Vice President Joe Biden at President Barack Obama

From Glenn Thrush, Politico:  “He’s a total team player,” says White House chief of staff Rahm Emanuel, the member of Obama’s inner circle who has most forcefully pushed the idea of expanding [Vice President Joe] Biden’s role as a foreign affairs troubleshooter.

Obama, who has mandated the start of troop withdrawal in July 2011, has quietly encouraged his vice president to challenge existing assumptions about the war, even if it means rattling the military and the administration’s own officials.

“That’s what the president wants, and if he didn’t want [Biden] to do it, he’d shut it off,” Emanuel said. …

“Biden’s the voice of experience in the White House on this stuff,” said Leslie Gelb, president emeritus of the Council on Foreign Relations, who once co-authored a plan with Biden to divide Iraq into three ethnically based federal districts.

Biden’s got far more experience than all of them over there in the White House put together — and experience is more important than intellect on foreign policy. For all his Biden-isms — and they are inevitable with Joe — he knows this business, and people can’t dismiss him very easily. …”

Administration officials say Biden’s influence rivals Clinton’s on foreign policy issues in part because he’s learned to play by Obama’s rules: Be loyal and discreet.

“He’s not off the leash,” says an official who has worked closely with Biden. …

Last fall, when word leaked that McChrystal would request as many as 80,000 new troops for a stepped-up counterinsurgency effort in Afghanistan, someone in the administration responded with a strategic counterleak: Biden was pushing for a scaled-down surge, accompanied by an accelerated effort to combat Al Qaeda with drones and troops along the Afghanistan-Pakistan border.

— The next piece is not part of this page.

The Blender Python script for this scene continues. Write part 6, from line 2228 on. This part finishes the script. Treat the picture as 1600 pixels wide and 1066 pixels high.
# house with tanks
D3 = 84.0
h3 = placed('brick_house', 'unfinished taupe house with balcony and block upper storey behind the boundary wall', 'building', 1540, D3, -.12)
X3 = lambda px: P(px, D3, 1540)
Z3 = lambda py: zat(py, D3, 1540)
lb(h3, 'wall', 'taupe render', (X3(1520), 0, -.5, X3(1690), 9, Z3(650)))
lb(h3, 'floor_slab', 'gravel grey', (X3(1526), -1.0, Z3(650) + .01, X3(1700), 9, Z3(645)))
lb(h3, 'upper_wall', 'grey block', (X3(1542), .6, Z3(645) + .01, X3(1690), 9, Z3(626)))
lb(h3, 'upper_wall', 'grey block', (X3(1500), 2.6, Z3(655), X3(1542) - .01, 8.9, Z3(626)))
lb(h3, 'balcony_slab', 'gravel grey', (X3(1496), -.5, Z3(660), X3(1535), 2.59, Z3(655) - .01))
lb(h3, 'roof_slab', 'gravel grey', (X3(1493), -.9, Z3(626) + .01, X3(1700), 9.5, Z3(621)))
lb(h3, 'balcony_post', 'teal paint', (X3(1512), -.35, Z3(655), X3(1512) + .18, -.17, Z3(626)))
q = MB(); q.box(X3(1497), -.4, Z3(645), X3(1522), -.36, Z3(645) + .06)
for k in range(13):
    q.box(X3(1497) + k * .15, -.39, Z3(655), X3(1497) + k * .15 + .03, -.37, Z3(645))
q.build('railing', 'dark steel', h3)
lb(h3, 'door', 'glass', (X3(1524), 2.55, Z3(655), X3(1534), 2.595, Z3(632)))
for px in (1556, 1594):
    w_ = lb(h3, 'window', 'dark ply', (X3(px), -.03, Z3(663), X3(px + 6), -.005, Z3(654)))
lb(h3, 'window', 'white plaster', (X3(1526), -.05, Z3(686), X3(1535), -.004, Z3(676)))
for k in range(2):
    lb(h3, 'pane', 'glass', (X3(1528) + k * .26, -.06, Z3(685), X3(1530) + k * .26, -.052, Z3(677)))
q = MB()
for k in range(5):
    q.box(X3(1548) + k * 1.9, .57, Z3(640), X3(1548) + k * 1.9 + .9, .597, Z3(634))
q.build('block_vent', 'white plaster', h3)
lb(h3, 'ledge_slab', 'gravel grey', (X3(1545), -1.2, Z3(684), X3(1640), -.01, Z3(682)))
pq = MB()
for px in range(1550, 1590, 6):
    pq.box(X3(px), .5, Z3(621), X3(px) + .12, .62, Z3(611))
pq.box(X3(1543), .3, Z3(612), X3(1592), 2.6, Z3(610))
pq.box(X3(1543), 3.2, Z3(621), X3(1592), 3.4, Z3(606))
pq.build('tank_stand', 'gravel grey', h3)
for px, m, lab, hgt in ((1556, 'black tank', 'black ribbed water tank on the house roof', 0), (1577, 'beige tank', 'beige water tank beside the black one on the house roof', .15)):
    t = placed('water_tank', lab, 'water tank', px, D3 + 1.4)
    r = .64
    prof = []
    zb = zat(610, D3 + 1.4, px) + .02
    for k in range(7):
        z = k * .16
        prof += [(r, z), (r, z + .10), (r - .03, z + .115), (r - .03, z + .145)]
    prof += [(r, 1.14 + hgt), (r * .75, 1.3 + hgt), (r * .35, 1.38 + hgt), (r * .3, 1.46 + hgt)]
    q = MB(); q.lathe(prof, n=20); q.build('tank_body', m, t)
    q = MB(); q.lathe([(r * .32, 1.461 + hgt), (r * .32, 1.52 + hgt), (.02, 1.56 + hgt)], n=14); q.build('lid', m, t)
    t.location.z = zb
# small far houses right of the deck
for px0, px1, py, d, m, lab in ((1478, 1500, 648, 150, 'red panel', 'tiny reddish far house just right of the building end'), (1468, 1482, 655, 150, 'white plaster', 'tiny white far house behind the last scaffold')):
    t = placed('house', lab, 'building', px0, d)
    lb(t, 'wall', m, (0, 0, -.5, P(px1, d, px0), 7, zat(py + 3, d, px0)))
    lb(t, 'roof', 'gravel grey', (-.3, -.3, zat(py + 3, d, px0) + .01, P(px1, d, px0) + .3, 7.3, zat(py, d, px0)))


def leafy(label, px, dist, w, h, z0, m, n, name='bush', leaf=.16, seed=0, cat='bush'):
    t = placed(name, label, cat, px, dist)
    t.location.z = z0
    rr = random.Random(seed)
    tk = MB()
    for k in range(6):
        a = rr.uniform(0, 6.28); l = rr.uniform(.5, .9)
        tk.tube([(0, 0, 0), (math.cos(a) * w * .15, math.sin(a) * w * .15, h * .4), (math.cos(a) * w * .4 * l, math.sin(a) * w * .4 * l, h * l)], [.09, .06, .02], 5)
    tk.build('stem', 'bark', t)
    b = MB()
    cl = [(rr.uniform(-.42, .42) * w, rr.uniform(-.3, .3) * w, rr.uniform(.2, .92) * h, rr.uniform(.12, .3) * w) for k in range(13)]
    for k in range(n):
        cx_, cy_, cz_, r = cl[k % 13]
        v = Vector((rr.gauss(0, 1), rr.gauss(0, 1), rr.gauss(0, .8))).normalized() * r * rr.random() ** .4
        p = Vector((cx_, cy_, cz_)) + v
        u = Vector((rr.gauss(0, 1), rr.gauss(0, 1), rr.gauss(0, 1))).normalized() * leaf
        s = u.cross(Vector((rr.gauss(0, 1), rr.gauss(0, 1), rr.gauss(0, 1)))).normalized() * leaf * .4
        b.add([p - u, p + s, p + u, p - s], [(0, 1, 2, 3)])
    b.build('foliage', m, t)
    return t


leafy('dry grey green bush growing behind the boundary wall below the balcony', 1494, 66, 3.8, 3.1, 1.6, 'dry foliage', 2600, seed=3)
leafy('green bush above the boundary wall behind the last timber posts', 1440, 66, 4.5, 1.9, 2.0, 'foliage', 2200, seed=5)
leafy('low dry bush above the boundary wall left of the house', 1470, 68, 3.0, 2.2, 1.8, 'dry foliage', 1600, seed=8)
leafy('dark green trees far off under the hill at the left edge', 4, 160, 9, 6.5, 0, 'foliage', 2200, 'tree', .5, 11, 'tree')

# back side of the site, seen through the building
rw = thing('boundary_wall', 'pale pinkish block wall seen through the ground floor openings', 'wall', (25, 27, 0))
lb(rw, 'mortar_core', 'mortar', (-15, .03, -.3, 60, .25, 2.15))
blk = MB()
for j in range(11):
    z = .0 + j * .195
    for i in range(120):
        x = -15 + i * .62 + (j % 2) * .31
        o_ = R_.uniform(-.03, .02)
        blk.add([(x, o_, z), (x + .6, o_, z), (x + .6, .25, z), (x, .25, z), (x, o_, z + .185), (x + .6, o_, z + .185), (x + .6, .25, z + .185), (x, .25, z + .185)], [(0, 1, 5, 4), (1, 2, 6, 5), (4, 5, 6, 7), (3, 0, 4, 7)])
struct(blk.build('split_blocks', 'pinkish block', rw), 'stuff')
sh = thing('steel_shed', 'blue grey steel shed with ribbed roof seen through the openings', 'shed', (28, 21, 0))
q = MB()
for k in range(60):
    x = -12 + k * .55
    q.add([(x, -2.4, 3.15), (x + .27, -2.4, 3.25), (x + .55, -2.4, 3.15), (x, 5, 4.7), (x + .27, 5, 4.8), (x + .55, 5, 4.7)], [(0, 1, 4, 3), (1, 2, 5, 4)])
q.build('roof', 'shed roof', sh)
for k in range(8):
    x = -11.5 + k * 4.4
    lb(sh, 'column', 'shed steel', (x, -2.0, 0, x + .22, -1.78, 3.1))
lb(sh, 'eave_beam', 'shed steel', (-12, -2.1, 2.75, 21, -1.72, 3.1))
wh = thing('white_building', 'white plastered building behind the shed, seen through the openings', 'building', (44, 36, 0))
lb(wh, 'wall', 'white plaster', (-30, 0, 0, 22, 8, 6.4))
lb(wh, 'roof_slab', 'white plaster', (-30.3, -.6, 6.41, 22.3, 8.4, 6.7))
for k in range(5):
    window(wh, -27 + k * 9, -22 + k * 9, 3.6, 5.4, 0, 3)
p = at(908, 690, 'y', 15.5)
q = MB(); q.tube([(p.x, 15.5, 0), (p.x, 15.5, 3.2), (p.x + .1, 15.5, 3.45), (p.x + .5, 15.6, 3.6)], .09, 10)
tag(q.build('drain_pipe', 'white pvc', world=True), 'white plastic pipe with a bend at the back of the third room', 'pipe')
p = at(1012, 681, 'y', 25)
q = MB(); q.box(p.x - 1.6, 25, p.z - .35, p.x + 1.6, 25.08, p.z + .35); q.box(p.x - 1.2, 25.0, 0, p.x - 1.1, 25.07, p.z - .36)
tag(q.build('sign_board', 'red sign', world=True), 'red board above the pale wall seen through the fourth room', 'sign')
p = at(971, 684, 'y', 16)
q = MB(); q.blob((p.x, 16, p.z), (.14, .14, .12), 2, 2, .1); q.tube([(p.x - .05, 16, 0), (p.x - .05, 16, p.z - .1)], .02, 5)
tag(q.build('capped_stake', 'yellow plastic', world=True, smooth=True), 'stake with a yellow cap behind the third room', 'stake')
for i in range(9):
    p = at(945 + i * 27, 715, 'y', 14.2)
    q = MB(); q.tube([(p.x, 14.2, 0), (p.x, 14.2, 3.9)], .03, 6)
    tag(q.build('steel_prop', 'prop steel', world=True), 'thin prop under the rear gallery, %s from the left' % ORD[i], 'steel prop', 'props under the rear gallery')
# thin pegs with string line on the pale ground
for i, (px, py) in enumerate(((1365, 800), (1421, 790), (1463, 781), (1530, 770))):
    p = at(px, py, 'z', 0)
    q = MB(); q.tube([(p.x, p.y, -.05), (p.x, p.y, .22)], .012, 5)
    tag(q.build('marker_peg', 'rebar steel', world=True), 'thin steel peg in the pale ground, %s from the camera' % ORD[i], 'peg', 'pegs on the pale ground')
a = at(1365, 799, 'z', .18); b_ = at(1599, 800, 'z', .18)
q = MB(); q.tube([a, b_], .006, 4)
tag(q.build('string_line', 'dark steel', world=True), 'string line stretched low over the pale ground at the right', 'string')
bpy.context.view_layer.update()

That leak publicly established Biden’s role as what a senior administration official calls “the in-house skeptic.”

Several officials told POLITICO the leak didn’t come from Biden’s office but from someone in the White House who wanted to make it clear that the McChrystal plan — backed by his boss Petraeus — was too radical. “It was a train headed 80 miles an hour, and it needed to be slowed down,” one official said.

Obama eventually opted for a middle path in a speech last December at West Point, when he announced a surge of about 40,000 troops, renewed counterinsurgency efforts against the Taliban and a new timetable for withdrawal.

The decision was portrayed as a defeat for Biden. But if Petraeus is unable to show significantly more progress than McChrystal did, many observers believe that Obama’s only choice will be to adopt some form of Biden’s scaled-down strategy.